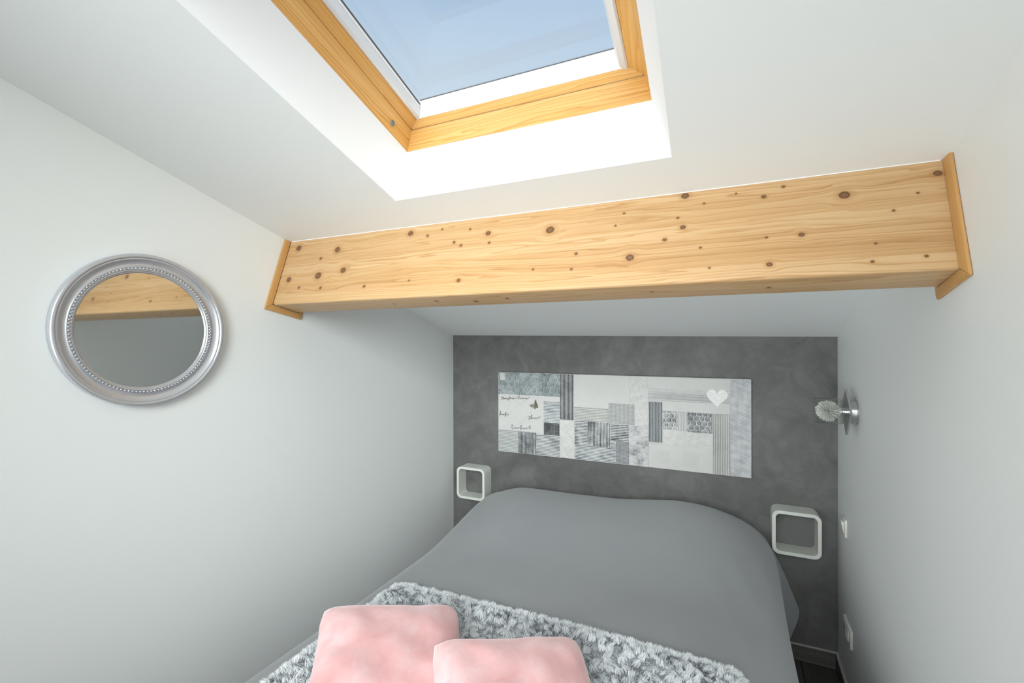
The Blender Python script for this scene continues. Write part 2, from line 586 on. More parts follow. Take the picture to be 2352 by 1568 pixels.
# sash (moving wing)
sash = sky_prism('sash_bar', [(-0.05, 0.289), (0.004, 0.289), (0.030, 0.313), (0.036, 0.378), (-0.05, 0.40)], -0.03, LS - 0.01, M['frame'], win, 'a')
sky_prism('sash_bar', [(0.90, 0.289), (0.818, 0.289), (0.777, 0.313), (0.742, 0.378), (0.90, 0.40)], -0.03, LS - 0.01, M['frame'], win, 'a')
sb = sky_prism('sash_bar', [(-0.05, 0.289), (0.000, 0.289), (0.0135, 0.312), (0.0135, 0.330), (-0.05, 0.330)], 0.0065, 0.8165, M['frame'], win, 's')
sb2 = sky_prism('sash_bar', [(LS + 0.05, 0.289), (LS, 0.289), (LS - 0.014, 0.312), (LS - 0.014, 0.40), (LS + 0.05, 0.40)], 0.0065, 0.8165, M['frame'], win, 's')
gl_s = sky_prism('sash_sill', [(-0.05, 0.331), (0.0125, 0.331), (0.0125, 0.3145), (0.0155, 0.3145), (0.0265, 0.382), (-0.05, 0.40)], 0.030, 0.776, M['lacquer'], win, 's', False)
gl_s['label'] = 'white lacquered lower sash edge below the glass'
# blind rails and rubber seals
rl = sky_prism('blind_rail', [(0.0305, 0.314), (0.0375, 0.311), (0.045, 0.318), (0.045, 0.348), (0.036, 0.350)], 0.006, LS - 0.02, M['rail'], win, 'a', False, 0.0008)
rr = sky_prism('blind_rail', [(0.7765, 0.313), (0.770, 0.309), (0.752, 0.318), (0.736, 0.366), (0.748, 0.366)], 0.008, LS - 0.02, M['rail'], win, 'a', False, 0.0008)
sky_prism('bead', [(0.0365, 0.351), (0.0435, 0.351), (0.0435, 0.3615), (0.0365, 0.3615)], 0.024, LS - 0.02, M['lacquer'], win, 'a', False, 0.0005)
for q in (0.3625, 0.3685):
    sky_prism('gasket', [(0.0365, q), (0.0425, q), (0.0425, q + 0.0028), (0.0365, q + 0.0028)], 0.026, LS - 0.02, M['gasket'], win, 'a', False, 0.0)
sky_prism('gasket', [(0.022, 0.3822), (0.0285, 0.3822), (0.0285, 0.3840), (0.022, 0.3840)], 0.04, 0.735, M['gasket'], win, 's', False, 0.0)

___

- [The problem]: All the lines above are to be reproduced exactly, except the pictures.

- [Reply]:
The Blender Python script for this scene continues. Write part 2, from line 586 on. More parts follow. Take the picture to be 2352 by 1568 pixels.
# sash (moving wing)
sash = sky_prism('sash_bar', [(-0.05, 0.289), (0.004, 0.289), (0.030, 0.313), (0.036, 0.378), (-0.05, 0.40)], -0.03, LS - 0.01, M['frame'], win, 'a')
sky_prism('sash_bar', [(0.90, 0.289), (0.818, 0.289), (0.777, 0.313), (0.742, 0.378), (0.90, 0.40)], -0.03, LS - 0.01, M['frame'], win, 'a')
sb = sky_prism('sash_bar', [(-0.05, 0.289), (0.000, 0.289), (0.0135, 0.312), (0.0135, 0.330), (-0.05, 0.330)], 0.0065, 0.8165, M['frame'], win, 's')
sb2 = sky_prism('sash_bar', [(LS + 0.05, 0.289), (LS, 0.289), (LS - 0.014, 0.312), (LS - 0.014, 0.40), (LS + 0.05, 0.40)], 0.0065, 0.8165, M['frame'], win, 's')
gl_s = sky_prism('sash_sill', [(-0.05, 0.331), (0.0125, 0.331), (0.0125, 0.3145), (0.0155, 0.3145), (0.0265, 0.382), (-0.05, 0.40)], 0.030, 0.776, M['lacquer'], win, 's', False)
gl_s['label'] = 'white lacquered lower sash edge below the glass'
# blind rails and rubber seals
rl = sky_prism('blind_rail', [(0.0305, 0.314), (0.0375, 0.311), (0.045, 0.318), (0.045, 0.348), (0.036, 0.350)], 0.006, LS - 0.02, M['rail'], win, 'a', False, 0.0008)
rr = sky_prism('blind_rail', [(0.7765, 0.313), (0.770, 0.309), (0.752, 0.318), (0.736, 0.366), (0.748, 0.366)], 0.008, LS - 0.02, M['rail'], win, 'a', False, 0.0008)
sky_prism('bead', [(0.0365, 0.351), (0.0435, 0.351), (0.0435, 0.3615), (0.0365, 0.3615)], 0.024, LS - 0.02, M['lacquer'], win, 'a', False, 0.0005)
for q in (0.3625, 0.3685):
    sky_prism('gasket', [(0.0365, q), (0.0425, q), (0.0425, q + 0.0028), (0.0365, q + 0.0028)], 0.026, LS - 0.02, M['gasket'], win, 'a', False, 0.0)
sky_prism('gasket', [(0.022, 0.3822), (0.0285, 0.3822), (0.0285, 0.3840), (0.022, 0.3840)], 0.04, 0.735, M['gasket'], win, 's', False, 0.0)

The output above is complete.